[GIVEN INSTRUCTION] From the entries that follow, gather each line holding the word "Write".

[PROVIDED RECORDS]
-=-=-

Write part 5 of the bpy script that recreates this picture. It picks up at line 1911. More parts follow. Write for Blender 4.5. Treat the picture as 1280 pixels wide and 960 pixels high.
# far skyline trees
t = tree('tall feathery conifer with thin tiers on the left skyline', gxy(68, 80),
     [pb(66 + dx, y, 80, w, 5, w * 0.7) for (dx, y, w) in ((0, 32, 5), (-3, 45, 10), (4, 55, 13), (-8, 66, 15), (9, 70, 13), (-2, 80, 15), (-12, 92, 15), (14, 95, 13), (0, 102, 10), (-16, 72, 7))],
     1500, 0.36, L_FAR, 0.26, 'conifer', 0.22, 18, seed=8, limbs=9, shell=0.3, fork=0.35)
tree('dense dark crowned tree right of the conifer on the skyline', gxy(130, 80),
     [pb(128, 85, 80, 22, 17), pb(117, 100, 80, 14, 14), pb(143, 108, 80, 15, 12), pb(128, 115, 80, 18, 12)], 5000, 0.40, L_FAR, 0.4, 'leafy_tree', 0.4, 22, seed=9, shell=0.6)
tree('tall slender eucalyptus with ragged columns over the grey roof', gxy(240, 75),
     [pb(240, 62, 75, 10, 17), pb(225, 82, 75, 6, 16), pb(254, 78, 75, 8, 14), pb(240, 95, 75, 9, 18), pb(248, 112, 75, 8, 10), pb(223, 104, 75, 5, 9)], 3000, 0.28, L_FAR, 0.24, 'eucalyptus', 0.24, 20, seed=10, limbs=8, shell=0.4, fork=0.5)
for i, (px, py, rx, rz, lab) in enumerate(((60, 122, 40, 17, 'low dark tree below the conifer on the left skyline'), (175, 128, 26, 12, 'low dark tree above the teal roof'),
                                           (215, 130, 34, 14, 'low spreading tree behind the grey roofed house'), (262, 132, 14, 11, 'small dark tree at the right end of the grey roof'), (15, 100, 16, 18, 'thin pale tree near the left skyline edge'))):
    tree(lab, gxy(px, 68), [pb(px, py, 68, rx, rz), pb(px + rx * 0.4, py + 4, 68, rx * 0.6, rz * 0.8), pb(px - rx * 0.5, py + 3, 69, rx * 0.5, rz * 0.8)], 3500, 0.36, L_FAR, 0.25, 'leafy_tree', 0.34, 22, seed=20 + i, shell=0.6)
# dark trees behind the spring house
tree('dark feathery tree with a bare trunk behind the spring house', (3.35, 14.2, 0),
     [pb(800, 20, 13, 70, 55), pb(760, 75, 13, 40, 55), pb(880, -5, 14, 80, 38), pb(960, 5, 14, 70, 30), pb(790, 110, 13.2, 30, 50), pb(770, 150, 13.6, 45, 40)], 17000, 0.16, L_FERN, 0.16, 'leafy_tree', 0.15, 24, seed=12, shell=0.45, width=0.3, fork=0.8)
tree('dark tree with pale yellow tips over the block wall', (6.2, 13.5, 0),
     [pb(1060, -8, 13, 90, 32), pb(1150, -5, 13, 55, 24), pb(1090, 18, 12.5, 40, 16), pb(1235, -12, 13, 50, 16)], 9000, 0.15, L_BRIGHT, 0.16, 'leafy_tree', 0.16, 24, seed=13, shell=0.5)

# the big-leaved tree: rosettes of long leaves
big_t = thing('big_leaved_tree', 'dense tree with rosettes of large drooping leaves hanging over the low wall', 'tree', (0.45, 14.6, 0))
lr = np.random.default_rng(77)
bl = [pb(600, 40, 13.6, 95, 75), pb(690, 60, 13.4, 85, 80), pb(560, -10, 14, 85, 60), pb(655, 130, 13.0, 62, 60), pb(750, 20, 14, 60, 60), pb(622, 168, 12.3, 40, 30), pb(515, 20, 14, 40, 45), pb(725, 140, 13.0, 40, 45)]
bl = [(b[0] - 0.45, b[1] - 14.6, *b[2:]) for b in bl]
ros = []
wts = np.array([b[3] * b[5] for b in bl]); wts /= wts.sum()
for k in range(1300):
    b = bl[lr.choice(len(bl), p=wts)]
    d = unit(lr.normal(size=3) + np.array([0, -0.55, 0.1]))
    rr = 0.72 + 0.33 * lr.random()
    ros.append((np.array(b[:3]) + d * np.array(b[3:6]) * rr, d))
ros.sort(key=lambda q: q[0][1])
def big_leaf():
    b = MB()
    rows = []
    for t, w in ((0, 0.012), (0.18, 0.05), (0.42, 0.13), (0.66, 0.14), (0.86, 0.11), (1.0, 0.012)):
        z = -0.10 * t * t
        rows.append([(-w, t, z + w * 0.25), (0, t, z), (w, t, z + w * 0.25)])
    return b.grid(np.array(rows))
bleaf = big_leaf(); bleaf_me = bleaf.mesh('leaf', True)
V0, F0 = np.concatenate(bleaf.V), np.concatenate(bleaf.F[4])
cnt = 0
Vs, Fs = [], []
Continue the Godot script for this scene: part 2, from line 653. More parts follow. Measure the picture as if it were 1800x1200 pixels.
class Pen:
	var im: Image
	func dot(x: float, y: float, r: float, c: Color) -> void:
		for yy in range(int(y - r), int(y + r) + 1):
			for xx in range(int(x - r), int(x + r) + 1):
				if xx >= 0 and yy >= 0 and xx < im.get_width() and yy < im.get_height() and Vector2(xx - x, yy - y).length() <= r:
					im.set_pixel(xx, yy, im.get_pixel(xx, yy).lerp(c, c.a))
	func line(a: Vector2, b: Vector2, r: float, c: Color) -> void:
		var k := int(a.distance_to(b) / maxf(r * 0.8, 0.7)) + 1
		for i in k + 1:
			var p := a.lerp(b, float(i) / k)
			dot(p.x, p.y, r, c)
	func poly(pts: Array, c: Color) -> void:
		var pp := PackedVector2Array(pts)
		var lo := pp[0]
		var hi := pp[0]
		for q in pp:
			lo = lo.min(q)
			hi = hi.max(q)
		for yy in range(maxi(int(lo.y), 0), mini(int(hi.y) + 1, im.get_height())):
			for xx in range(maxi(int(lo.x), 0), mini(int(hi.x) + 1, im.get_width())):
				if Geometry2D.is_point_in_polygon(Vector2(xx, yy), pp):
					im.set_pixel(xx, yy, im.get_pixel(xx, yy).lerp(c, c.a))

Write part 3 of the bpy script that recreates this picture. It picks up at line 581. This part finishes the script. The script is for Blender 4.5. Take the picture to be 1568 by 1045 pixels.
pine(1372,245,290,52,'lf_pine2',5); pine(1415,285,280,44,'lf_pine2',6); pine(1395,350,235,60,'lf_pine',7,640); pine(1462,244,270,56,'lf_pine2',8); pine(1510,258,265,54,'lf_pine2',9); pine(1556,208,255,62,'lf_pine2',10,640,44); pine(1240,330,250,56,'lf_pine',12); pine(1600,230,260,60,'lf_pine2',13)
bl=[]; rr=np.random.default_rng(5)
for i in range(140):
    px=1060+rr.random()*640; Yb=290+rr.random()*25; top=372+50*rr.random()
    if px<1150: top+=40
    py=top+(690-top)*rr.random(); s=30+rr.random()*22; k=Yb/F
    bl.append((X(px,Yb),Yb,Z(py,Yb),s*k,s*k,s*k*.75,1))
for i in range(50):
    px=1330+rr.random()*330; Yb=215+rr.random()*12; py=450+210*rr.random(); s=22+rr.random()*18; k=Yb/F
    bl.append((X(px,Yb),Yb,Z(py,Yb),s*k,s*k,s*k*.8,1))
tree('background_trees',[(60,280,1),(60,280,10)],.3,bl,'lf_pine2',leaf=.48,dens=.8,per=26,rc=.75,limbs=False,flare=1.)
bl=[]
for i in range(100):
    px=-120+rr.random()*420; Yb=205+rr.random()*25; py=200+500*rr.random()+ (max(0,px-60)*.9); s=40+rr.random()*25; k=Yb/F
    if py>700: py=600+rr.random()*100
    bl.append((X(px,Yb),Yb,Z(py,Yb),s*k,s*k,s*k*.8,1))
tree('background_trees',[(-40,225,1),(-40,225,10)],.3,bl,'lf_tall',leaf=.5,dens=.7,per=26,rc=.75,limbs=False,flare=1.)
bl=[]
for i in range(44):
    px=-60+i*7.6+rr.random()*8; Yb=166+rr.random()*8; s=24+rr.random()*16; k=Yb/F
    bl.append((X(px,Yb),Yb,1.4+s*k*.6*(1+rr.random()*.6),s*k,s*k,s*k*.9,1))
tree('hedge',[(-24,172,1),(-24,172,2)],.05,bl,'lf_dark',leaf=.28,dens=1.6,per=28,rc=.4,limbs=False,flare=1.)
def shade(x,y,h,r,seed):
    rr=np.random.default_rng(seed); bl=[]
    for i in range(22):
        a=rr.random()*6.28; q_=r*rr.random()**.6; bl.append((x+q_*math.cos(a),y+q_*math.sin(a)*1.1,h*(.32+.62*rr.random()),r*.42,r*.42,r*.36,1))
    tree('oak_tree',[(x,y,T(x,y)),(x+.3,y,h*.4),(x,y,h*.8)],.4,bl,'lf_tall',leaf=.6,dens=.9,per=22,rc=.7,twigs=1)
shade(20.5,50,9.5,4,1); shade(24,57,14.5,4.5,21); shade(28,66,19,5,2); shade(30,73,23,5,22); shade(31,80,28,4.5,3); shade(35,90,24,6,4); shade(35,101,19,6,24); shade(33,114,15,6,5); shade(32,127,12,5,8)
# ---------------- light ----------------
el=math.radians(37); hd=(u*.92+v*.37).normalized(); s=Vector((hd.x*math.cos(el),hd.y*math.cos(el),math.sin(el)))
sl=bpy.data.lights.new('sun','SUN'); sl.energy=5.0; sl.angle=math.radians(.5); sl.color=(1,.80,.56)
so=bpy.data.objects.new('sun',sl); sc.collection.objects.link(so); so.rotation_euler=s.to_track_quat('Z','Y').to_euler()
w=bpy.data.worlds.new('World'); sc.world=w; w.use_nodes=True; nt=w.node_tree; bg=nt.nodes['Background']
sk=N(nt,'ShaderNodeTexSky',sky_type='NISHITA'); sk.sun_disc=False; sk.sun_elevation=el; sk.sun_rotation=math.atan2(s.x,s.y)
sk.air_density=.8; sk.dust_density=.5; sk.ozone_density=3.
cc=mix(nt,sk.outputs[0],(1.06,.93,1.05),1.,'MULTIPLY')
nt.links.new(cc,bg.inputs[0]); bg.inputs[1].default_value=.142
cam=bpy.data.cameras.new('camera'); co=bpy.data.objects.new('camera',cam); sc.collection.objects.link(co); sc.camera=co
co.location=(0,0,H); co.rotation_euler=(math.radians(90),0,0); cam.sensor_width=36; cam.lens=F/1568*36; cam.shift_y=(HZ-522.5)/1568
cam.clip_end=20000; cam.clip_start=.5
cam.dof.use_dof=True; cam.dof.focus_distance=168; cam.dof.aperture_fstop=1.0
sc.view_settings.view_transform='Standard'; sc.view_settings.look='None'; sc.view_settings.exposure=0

-=-=-

[SOLUTION]
Write part 5 of the bpy script that recreates this picture. It picks up at line 1911. More parts follow. Write for Blender 4.5. Treat the picture as 1280 pixels wide and 960 pixels high.
Write part 3 of the bpy script that recreates this picture. It picks up at line 581. This part finishes the script. The script is for Blender 4.5. Take the picture to be 1568 by 1045 pixels.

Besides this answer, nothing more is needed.